Of course, fishermen have to be — and indeed have been — responsible for the stewardship of natural resources. Every time they have been shown better, more ecologically friendly technology, they have adopted it, often at great expense. Indeed, most often, it is they who have had the bright ideas on how to improve upon existing technology.
The dictatorial rules and regulations imposed upon the fishermen by our federal government must be stopped and must be stopped now! Please study the issues and apply as much political pressure as you can, on a daily basis, on our elected representatives to right such unholy set of wrongs as that suffered by the fishermen these days.

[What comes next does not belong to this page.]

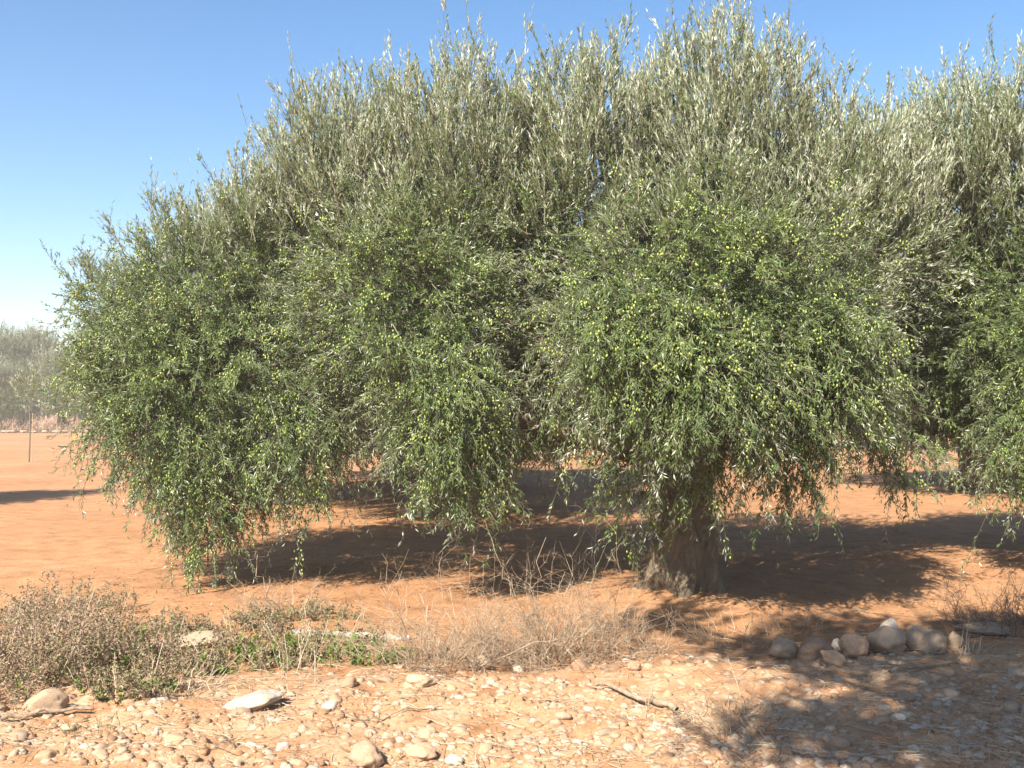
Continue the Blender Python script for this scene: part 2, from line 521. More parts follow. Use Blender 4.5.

We are losing jobs every day; infrastructure is deteriorating; and we are importing more than 80 percent of our seafood needs from unsafe foreign sources — at great damage to our balance of payments. We ought to be exporting seafood instead, as it has traditionally been.
The case of the family fishing fleet is not an isolated case. If you investigate the case of the family farm or the case of the independent retailer, and even the case of the local banker, you find the same story.
Indeed, if you look at the case of such an essential natural resource as our water, you find that we are on the brink of the same slippery slope. Government rules and regulations are threatening municipal ownership and local control of our drinking water.
Water is more valuable than fish or even oil. As our friend, David Lincoln, the author of “Deep Horizons Exposed,” says, “If you like what the English did to our oil, wait until you see what the French want to do with our water.”
There is still hope to preserve our rights; there is still hope we can use our wits to fight unjust regulations. The details have been analyzed by a group of people gathered around the Community Environmental Legal Defense Fund (CELDF) led by Tom Linzey, an attorney. They explain those gory details in a one- or two-day seminar format that goes over the judicial and constitutional history of our country.
The seminar is called The Daniel Pennock Democracy School. We are privileged. We have already had a few such seminars in Gloucester. One is just being formed and others will undoubtedly take form in the future.
Come and see for yourselves. Do not take the word of past participants like me. Above all, stop being frustrated and paralyzed by existing regulations. Learn how you can take your rights back.
Yes, stop believing that it is other people’s rights, the rights of fishermen and farmers and independent retailers and local bankers that are being infringed. It is your rights that are being infringed.
You might not clearly see your rights to full employment, safe seafood consumption, and economic independence as being infringed. But they are.
More importantly, if you do not, you will certainly see your future rights being smothered by the spiderweb of rules and regulations enveloping your business — and your life — one day soon.
Carmine Gorga is president of Polis-tics Inc. In addition to many publications in economic theory and policy, he is the author of “To My Polis, With Love: May Gloucester Show the World the Ways of Frugality.”